His non-profit organization, The Pocket Project, works to support the healing of collective trauma throughout the world. He is the author of the book Healing Collective Trauma: A Process for Integrating Our Intergenerational and Cultural Wounds.

His new book Attuned: Practicing Interdependence to Heal Our Trauma—and Our World is available now wherever books are sold. Visit attunedbook.com for links to order it online.

For more information, visit thomashuebl.com

Notes & Resources

Key points from this episode include:

  • Letting go of images we create in order to see what’s really here
  • Emptying ourselves so that we can be open to new information
  • Observing the ideas we create with curiosity, and without judgment

Episode Transcript

Thomas Hübl:
Verse number one: “The Tao that can be told is not the eternal Tao. The name that can be named is not the eternal name. The unnameable is eternally real. Naming is the origin of all particular things. Free from desire. You realize the mystery caught in desire. You see only the manifestations if mystery and manifestations arise from the same source. The source is called darkness. Darkness within darkness, the gateway to all understanding.”

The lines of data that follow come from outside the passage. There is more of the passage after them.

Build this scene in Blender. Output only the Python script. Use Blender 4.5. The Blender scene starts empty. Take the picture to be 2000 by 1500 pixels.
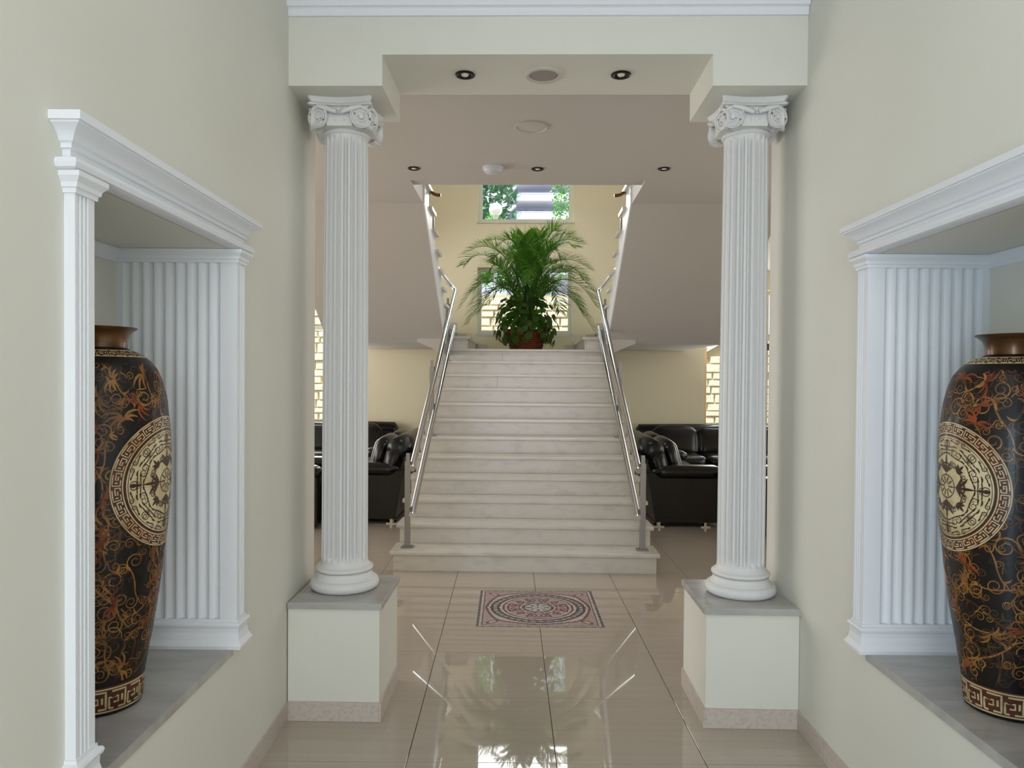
import bpy, bmesh, math, random
from math import sin, cos, pi, radians, sqrt, atan2, hypot
from mathutils import Vector, Matrix

scene = bpy.context.scene
C = scene.collection
random.seed(7)

# ------------------------------------------------------------------ camera
F_PX, CAM_H = 1440.0, 1.525
cam_data = bpy.data.cameras.new('camera')
cam = bpy.data.objects.new('camera', cam_data)
C.objects.link(cam)
cam_data.sensor_fit = 'HORIZONTAL'
cam_data.sensor_width = 36.0
cam_data.lens = 36.0 * F_PX / 2000.0
cam_data.shift_x = 0.00209
cam_data.shift_y = 0.00731
cam_data.clip_start = 0.02
cam.matrix_world = (Matrix.Translation((0, 0, CAM_H)) @ Matrix.Rotation(pi / 2 + radians(-0.9), 4, 'X')
                    @ Matrix.Rotation(0.0078, 4, 'Z'))
scene.camera = cam
TURN = radians(-1.23)          # the stair hall stands slightly askew to the corridor

# ------------------------------------------------------------------ world, sun, daylight, exposure
world = bpy.data.worlds.new('World')
scene.world = world
world.use_nodes = True
bg = world.node_tree.nodes['Background']
bg.inputs[0].default_value = (0.72, 0.87, 1.0, 1)
bg.inputs[1].default_value = 1.7

def light(name, kind, loc, direction, energy, color, size=None):
    d = bpy.data.lights.new(name, kind)
    d.energy = energy
    d.color = color
    if kind == 'AREA':
        d.shape = 'RECTANGLE'
        d.size, d.size_y = size
    if kind == 'SUN':
        d.angle = radians(0.6)
    o = bpy.data.objects.new(name, d)
    C.objects.link(o)
    o.location = loc
    o.rotation_euler = Vector(direction).to_track_quat('-Z', 'Y').to_euler()
    return o

light('sun', 'SUN', (0, 0, 20), (0.25, 0.36, -1.2), 9.0, (1.0, 0.98, 0.94))
# daylight entering by the glazed entrance behind the camera, and by the glazed sides of the lounge
light('daylight_entrance', 'AREA', (0.15, -3.3, 1.45), (0, 1, 0.0), 62, (0.96, 0.98, 1.0), (2.1, 2.7))
light('daylight_side_door', 'AREA', (-0.95, -1.1, 1.05), (1, 0.12, 0.0), 85, (0.52, 0.76, 1.0), (1.5, 1.9))
light('corridor_fill_light', 'AREA', (0.15, -0.2, 3.5), (0, 0, -1), 20, (1.0, 0.96, 0.90), (1.5, 4.0))  # added overhead fill to brighten the corridor walls, stands for no fitting
light('daylight_lounge_west', 'AREA', (-6.3, 7.2, 1.5), (1, 0, -0.05), 205, (0.98, 0.98, 1.0), (5.5, 2.4))
light('daylight_lounge_east', 'AREA', (6.5, 7.0, 1.5), (-1, 0, -0.05), 85, (0.98, 0.98, 1.0), (5.5, 2.4))
light('daylight_window_west', 'AREA', (-3.2, 10.75, 1.5), (0.1, -1, 0.35), 55, (1.0, 0.96, 0.90), (1.5, 2.2))
light('daylight_window_east', 'AREA', (3.65, 10.60, 1.5), (-0.1, -1, 0.35), 45, (1.0, 0.96, 0.90), (1.5, 2.2))
light('daylight_stair_window', 'AREA', (0.23, 10.6, 4.5), (0, -1, -0.25), 50, (1.0, 0.99, 0.96), (1.3, 1.3))
light('stairwell_fill_light', 'AREA', (0.16, 7.6, 6.0), (0, 0.35, -1), 85, (1.0, 0.97, 0.91), (2.2, 2.0))  # added fill high in the stairwell, lifts the back wall; no real lamp there

vs = scene.view_settings
vs.view_transform = 'Standard'
vs.look = 'None'
vs.gamma = 1.0
vs.use_curve_mapping = False
vs.exposure = 0.10
scene.cycles.use_denoising = True
scene.cycles.max_bounces = 10
scene.cycles.diffuse_bounces = 6
scene.cycles.glossy_bounces = 5
scene.cycles.transparent_max_bounces = 12
scene.cycles.caustics_reflective = False
scene.cycles.caustics_refractive = False
scene.cycles.sample_clamp_indirect = 8.0

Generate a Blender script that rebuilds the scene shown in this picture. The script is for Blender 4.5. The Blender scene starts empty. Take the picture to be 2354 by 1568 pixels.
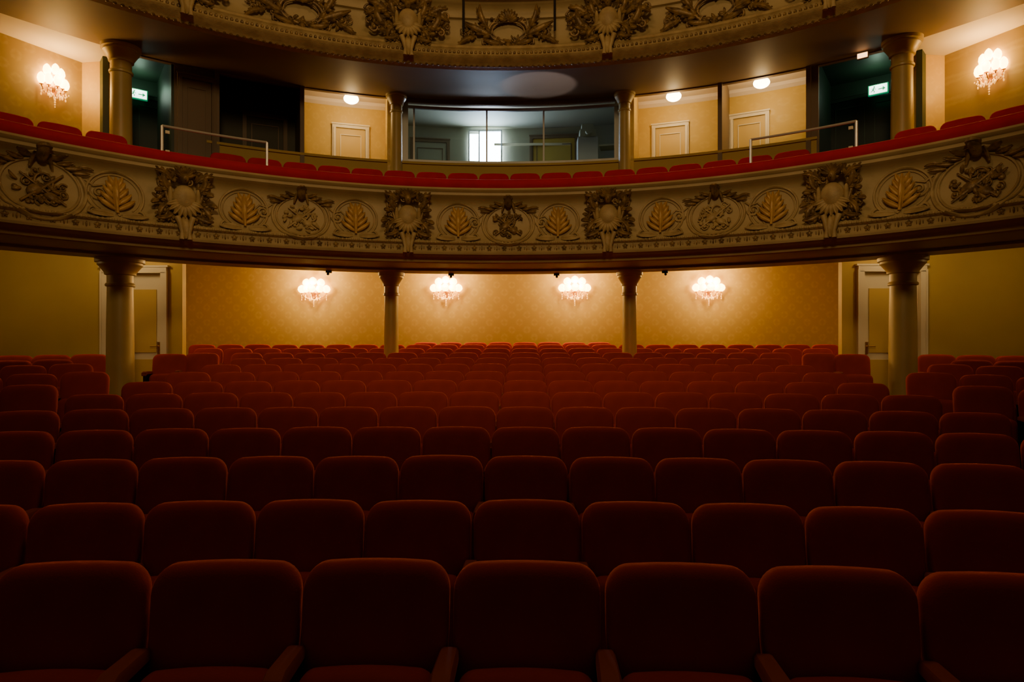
import bpy, math, random
from math import sin, cos, pi, radians, sqrt, atan2
from mathutils import Vector, Matrix
random.seed(7)
H0 = 1.71            # eye height; "h" values below are heights above it
CY = 3.05            # centre of the horseshoe (0, CY)
scene = bpy.context.scene
COL = scene.collection

# ------------------------------------------------------------------ materials
def mat(name, col, rough=0.6, col2=None, nscale=6.0, bump=0.0, bscale=40.0, metal=0.0,
        sheen=0.0, sheen_tint=(1,1,1), emit=None, estr=0.0, alpha=None, spec=0.5):
    m = bpy.data.materials.new(name); m.use_nodes = True
    nt = m.node_tree; b = nt.nodes['Principled BSDF']
    b.inputs['Roughness'].default_value = rough
    b.inputs['Metallic'].default_value = metal
    b.inputs['Specular IOR Level'].default_value = spec
    b.inputs['Base Color'].default_value = (*col, 1)
    tc = nt.nodes.new('ShaderNodeTexCoord')
    if col2 is not None:
        n = nt.nodes.new('ShaderNodeTexNoise'); n.inputs['Scale'].default_value = nscale
        n.inputs['Detail'].default_value = 5
        nt.links.new(tc.outputs['Object'], n.inputs['Vector'])
        r = nt.nodes.new('ShaderNodeValToRGB')
        r.color_ramp.elements[0].position = 0.35; r.color_ramp.elements[0].color = (*col, 1)
        r.color_ramp.elements[1].position = 0.65; r.color_ramp.elements[1].color = (*col2, 1)
        nt.links.new(n.outputs['Fac'], r.inputs['Fac'])
        nt.links.new(r.outputs['Color'], b.inputs['Base Color'])
    if bump > 0:
        n2 = nt.nodes.new('ShaderNodeTexNoise'); n2.inputs['Scale'].default_value = bscale
        nt.links.new(tc.outputs['Object'], n2.inputs['Vector'])
        bp = nt.nodes.new('ShaderNodeBump'); bp.inputs['Strength'].default_value = bump
        bp.inputs['Distance'].default_value = 0.02
        nt.links.new(n2.outputs['Fac'], bp.inputs['Height'])
        nt.links.new(bp.outputs['Normal'], b.inputs['Normal'])
    if sheen > 0:
        b.inputs['Sheen Weight'].default_value = sheen
        b.inputs['Sheen Roughness'].default_value = 0.30
        b.inputs['Sheen Tint'].default_value = (*sheen_tint, 1)
    if emit is not None:
        b.inputs['Emission Color'].default_value = (*emit, 1)
        b.inputs['Emission Strength'].default_value = estr
    return m

def wallpaper(name, base, light, scale=1.0, strength=1.0):
    m = bpy.data.materials.new(name); m.use_nodes = True
    nt = m.node_tree; L = nt.links; N = nt.nodes
    b = N['Principled BSDF']
    tc = N.new('ShaderNodeTexCoord')
    sx = N.new('ShaderNodeSeparateXYZ'); L.new(tc.outputs['Object'], sx.inputs[0])
    def mth(op, a, c=None, v=None):
        n = N.new('ShaderNodeMath'); n.operation = op
        for i, q in enumerate((a, c)):
            if q is None: continue
            if isinstance(q, (int, float)): n.inputs[i].default_value = q
            else: L.new(q, n.inputs[i])
        return n.outputs[0]
    xy = mth('ADD', sx.outputs['X'], mth('MULTIPLY', sx.outputs['Y'], 0.6))
    z = mth('MULTIPLY', sx.outputs['Z'], 1.0)
    k = 2*pi/0.42/scale
    a1 = mth('SINE', mth('MULTIPLY', mth('ADD', xy, z), k/2))
    a2 = mth('SINE', mth('MULTIPLY', mth('SUBTRACT', xy, z), k/2))
    lat = mth('ABSOLUTE', mth('MULTIPLY', a1, a2))
    c1 = mth('COSINE', mth('MULTIPLY', xy, k*2))
    c2 = mth('COSINE', mth('MULTIPLY', z, k*2))
    orn = mth('ABSOLUTE', mth('ADD', c1, c2))
    nz = N.new('ShaderNodeTexNoise'); nz.inputs['Scale'].default_value = 14/scale; nz.inputs['Detail'].default_value = 3
    L.new(tc.outputs['Object'], nz.inputs['Vector'])
    s = mth('ADD', mth('MULTIPLY', lat, 1.0), mth('MULTIPLY', orn, 0.35))
    s = mth('ADD', s, mth('MULTIPLY', nz.outputs['Fac'], 0.9))
    r = N.new('ShaderNodeValToRGB')
    r.color_ramp.elements[0].position = 0.0; r.color_ramp.elements[0].color = (*light, 1)
    r.color_ramp.elements[1].position = 1.0; r.color_ramp.elements[1].color = (*base, 1)
    f = mth('MULTIPLY', mth('SUBTRACT', s, 0.62), 2.2)
    L.new(f, r.inputs['Fac']); L.new(r.outputs['Color'], b.inputs['Base Color'])
    rr = N.new('ShaderNodeMapRange'); L.new(f, rr.inputs['Value'])
    rr.inputs['To Min'].default_value = 0.36; rr.inputs['To Max'].default_value = 0.50
    L.new(rr.outputs[0], b.inputs['Roughness'])
    b.inputs['Specular IOR Level'].default_value = 0.4
    return m

def glass(name, tint=(0.8,0.9,1.0), mixf=0.12):
    m = bpy.data.materials.new(name); m.use_nodes = True
    nt = m.node_tree; nt.nodes.clear()
    o = nt.nodes.new('ShaderNodeOutputMaterial'); mx = nt.nodes.new('ShaderNodeMixShader')
    t = nt.nodes.new('ShaderNodeBsdfTransparent'); g = nt.nodes.new('ShaderNodeBsdfGlossy')
    t.inputs[0].default_value = (*tint, 1); g.inputs['Roughness'].default_value = 0.05
    mx.inputs[0].default_value = mixf
    nt.links.new(t.outputs[0], mx.inputs[1]); nt.links.new(g.outputs[0], mx.inputs[2])
    nt.links.new(mx.outputs[0], o.inputs[0])
    return m

M_VEL   = mat('red_velvet', (0.39,0.038,0.009), 0.85, (0.44,0.045,0.011), 5, 0.12, 180, sheen=0.9, sheen_tint=(1.0,0.20,0.05), spec=0.12)
M_VELB  = mat('balcony_velvet', (0.46,0.010,0.014), 0.85, (0.52,0.013,0.018), 5, sheen=0.3, sheen_tint=(1.0,0.15,0.1), spec=0.2)
M_ARM   = mat('armrest_velvet', (0.34,0.065,0.025), 0.7, sheen=0.3, sheen_tint=(1,.3,.15))
M_LEG   = mat('seat_iron', (0.02,0.012,0.01), 0.5, metal=0.6)
M_CARP  = mat('carpet', (0.05,0.008,0.006), 0.95, (0.035,0.008,0.006), 20)
M_WP    = wallpaper('damask_wallpaper', (0.43,0.305,0.075), (0.475,0.345,0.10), 0.8)
M_WPY   = wallpaper('box_wallpaper', (0.62,0.42,0.075), (0.65,0.45,0.09), 0.7)
M_WPL   = mat('yellow_wall', (0.52,0.36,0.06), 0.6, (0.55,0.385,0.07), 2)
M_CREAM = mat('cream_plaster', (0.45,0.335,0.145), 0.55, (0.52,0.395,0.185), 3, 0.1, 30)
M_CREAM2= mat('aged_plaster', (0.38,0.265,0.105), 0.55, (0.54,0.40,0.175), 7, 0.2, 60)
M_GOLD  = mat('gilt_leaf', (0.64,0.39,0.11), 0.45, (0.50,0.29,0.08), 9, 0.1, 50, metal=0.1)
M_BRONZE= mat('dark_gilding', (0.15,0.093,0.033), 0.45, (0.38,0.24,0.08), 12, 0.2, 50, metal=0.2)
M_COLM  = mat('column_paint', (0.50,0.37,0.115), 0.42, (0.46,0.34,0.105), 3)
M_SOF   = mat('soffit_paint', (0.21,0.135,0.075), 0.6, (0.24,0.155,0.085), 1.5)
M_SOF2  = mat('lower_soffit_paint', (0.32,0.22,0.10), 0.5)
M_CEILW = mat('white_ceiling', (0.78,0.68,0.54), 0.7)
M_WHITE = mat('door_white', (0.74,0.66,0.46), 0.45)
M_DOORP = mat('door_panel_yellow', (0.62,0.43,0.11), 0.5)
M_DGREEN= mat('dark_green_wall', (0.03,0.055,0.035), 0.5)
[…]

So the Tao invites us, or Lao Tse invites us to contemplate on our spiritual ideas, interpretations, imaginations. Because on the path we are maybe going towards enlightenment, towards a realization, towards a deep revelation, towards getting deeper immersed into the nature of the divine. But all of those things, I actually, the way we imagine that is not it. It’s ideas about its images that we create of the divine, of the Tao in our minds.

And the deep spiritual practice is actually to empty ourselves and our minds by becoming aware, by transcending, including, and slowly letting go the images that we create in order to realize more that which is always already here. So the Tao that can be named, the name becomes like an animated image in my mind. But when we empty the mind and this animated image ceases, then there is more space naturally. And in another part of the Tao it’s written, “And the master keeps your mind always at one with the Tao. How does she do it? Because she doesn’t cling to ideas.”

So becoming aware of the many ideas and interpretations about life that we are holding creates naturally more and more space. It’s like when you read a book, how often do you think that you’re looking at paper? Most of the time, once you start reading, after a minute or so, you’re so absorbed by the meaning that you forget that you’re looking at paper. But the letters and the meaning and the words only exist because there’s paper without paper. No words without space, no creation. And that’s why by emptying the page and by taking some of the letters and words out, there is paper. And even if the words are there, there’s paper. So once we realize the nature of the Tao or emptiness or that which has no name, we can be in life, we can read a book, but we are aware, we are looking at paper.

So there’s always space that gives us space for the things to arise that we experience all the time. Body sensations, emotions, thought, processes, perceptions of the world. All of that happens in a space. And so for today, I want to leave you with a contemplation of just looking at what are–and without judgment, oh, I shouldn’t have any spiritual ideas. More like, oh, with curiosity. I discover what kind of ideas I made myself, what kinds of images I made. And remember, an empty photo is also a photo. Like the idea I shouldn’t have ideas is also an idea. So that’s why we find a contemplative way with curiosity and amusement to get to know how creative we are in creating images of that which we are seeking. And I think that’s a fun journey.